If and when lawmakers come to agreement on legislation, it still can take some time for the new law to affect DACA applicants, Villarreal added. After March 5, 1,000 people will lose their legal status in the United States every day Congress fails to act, she added.

Voters can make a difference by contacting lawmakers, said Rucker Preston, executive director of Texas Christian Community Development Network. Public officials want to stay in office, he stressed.

“Make your voices heard and ask them to stand up for justice,” he said.

Love for neighbor means all neighbors

Some rally speakers emphasized the biblical mandate to love everyone and protect the vulnerable.

“We are here out of our allegiance to Jesus Christ,” said John Feagins, pastor of La Trinidad Methodist Church in San Antonio.
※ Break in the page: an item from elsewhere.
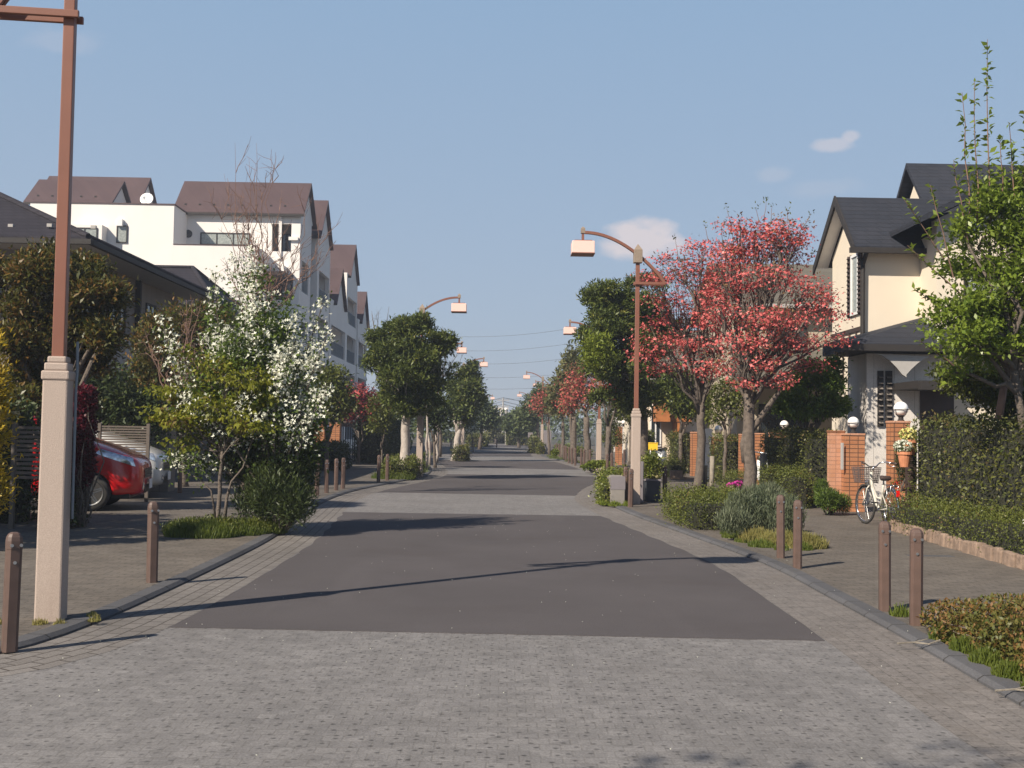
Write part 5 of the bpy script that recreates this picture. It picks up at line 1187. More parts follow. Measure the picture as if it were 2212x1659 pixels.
# roadside planting on the right
hedge('low_hedge', 'boxy brown green hedge by the kerb left of the lavender', 'hedge', None, (2.86, 4.15, 17.0, 19.9, .08, .55), 9000, .034, L['boxhedge'])
bush('lavender_bush', 'grey green lavender bush behind the pair of bollards on the right', 'bush', None, vblobs([(1630, 1105, 70, 52, 0), (1585, 1130, 40, 30, -.6), (1690, 1120, 50, 50, -.2), (1660, 1075, 35, 28, .6)], 16.0), 15000, .085, L['lavender'], aspect=.12, up=1.6, rim=.35)
p = g(1640, 1165)
grass('yellow green dry grass at the foot of the lavender bush', [(3.75, 14.9, .32), (4.0, 14.7, .3), (3.5, 15.3, .25)], 6500, .20, [L['drygrass']])
grass('green weeds along the kerb below the boxy hedge', [(3.35, 16.4, .13), (3.3, 15.9, .16), (3.4, 15.3, .2), (3.45, 14.7, .2), (3.3, 9.2, .09), (3.9, 14.35, .12), (3.6, 14.3, .1)], 3400, .10, L['grass'])
AZ = [(3.46, 8.35, .30, .34, .22, .17), (3.30, 7.95, .20, .25, .2, .15), (3.62, 7.75, .33, .4, .26, .22), (3.9, 8.45, .4, .4, .24, .19), (3.40, 7.4, .24, .33, .24, .18), (3.75, 7.0, .34, .45, .3, .24), (3.36, 6.7, .22, .4, .24, .2), (3.5, 6.0, .3, .4, .26, .22), (4.3, 7.7, .42, .5, .3, .27), (4.8, 8.3, .45, .5, .3, .22)]
AZ = [(a, b_, (d * .62 + .08), r1_, r2_, d * .85) for a, b_, r1_, r2_, z_, d in AZ]
bush('azalea_bush', 'rusty tipped azalea bush at the bottom right corner', 'bush', None, AZ, 30000, .032, L['azalea'], up=.6, rim=.7)
grass('green weeds in front of the bottom right azalea', [(3.2, 7.7, .09), (3.18, 7.3, .10), (3.16, 6.9, .11), (3.16, 6.5, .11), (3.15, 6.1, .12), (3.2, 8.1, .08)], 5200, .11, L['grass'])
# dogwood tree pits, stakes
def stake(x, y, h, label, w=.09, m='stake'):
    b = MB(); b.tube([(x, y, .02), (x, y, h * .5), (x + .01, y, h)], [w, w * .96, w * .93], 10); return tag(b.build('tree_stake', MA[m], None, True), label, 'tree stake')
q = g(1532, 1080); stake(q.x + .05, q.y, .08 + .98, 'pale timber stake right of the left dogwood trunk', .055)
q = g(1520, 1080); stake(q.x, q.y, .85, 'black wrapped post beside the left dogwood trunk', .075, 'reedmat')
q = g(1648, 1075); stake(q.x, q.y, 1.12, 'thick grey timber stake right of the right dogwood trunk', .09)
# concrete planter and box near the right lamp
q0, q1 = g(1323, 1093), g(1352, 1093); py = q0.y + .2
r = empty('planter', (q0.x + .3, py + .5, .08), 0, 'weathered concrete street planter left of the right hand lamp', 'planter')
b = MB(); b.bx(q0.x - .02, q0.x + .27, py, py + .9, .08, .08 + .58); b.build('box', MA['concrete'], r, world=True, bevel=.012)
b = MB(); b.bx(q0.x - .025, q0.x + .275, py - .006, py - .001, .40, .665); b.build('face_panel', MA['greypanel'], r, world=True)
hedge('clipped_hedge', 'yellow green variegated hedge behind the concrete planter', 'hedge', None, (q0.x - .1, q0.x + .5, py + .95, py + 2.0, .08, .70), 1800, .055, L['varieg'])
hedge('clipped_hedge', 'yellow green variegated strip left of the concrete planter', 'hedge', None, (q0.x - .17, q0.x - .03, py + .05, py + .9, .08, .58), 800, .05, L['varieg'])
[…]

God commands his people to love their neighbors and show mercy to “the least of these,” Feagins said. “That includes immigrants. And it does not specify legal or illegal.”

Feagins expressed shock that many Christians have supported politicians who portray immigrants unfavorably and policies that make it more difficult for the foreign-born.

“This makes it a Christian problem,” Feagins said.

“We need to learn what the Bible says about loving your neighbor and what is God’s plan for the nations, not just the United States,” he added.

Xenophobia and nativism are rooted in a wrong understanding of the Bible, he asserted.

“When people say ‘Make America Great Again,’ they are talking about European colonialism,” he asserted. People who confuse American imperialism and the kingdom of God are guilty of apostasy, he stressed.

God is serious about Christians caring for immigrants, said Jesse Rincones, executive director of the Hispanic Baptist Convention of Texas.

“There is a command for God’s people to care for the foreigner,” he said.

In Deuteronomy 27, the Scriptures pronounce a curse on those who fail to show justice to the alien, he said. However, in Jeremiah 7, the Bible promises God’s blessing for those who do not oppress the alien.

“This sounds like God is speaking to Congress, or to the church, or to us,” Rincones said.

“We pray that this will not be determined by the hand of Congress, or the hand of a president, but by the hand of the Almighty God.”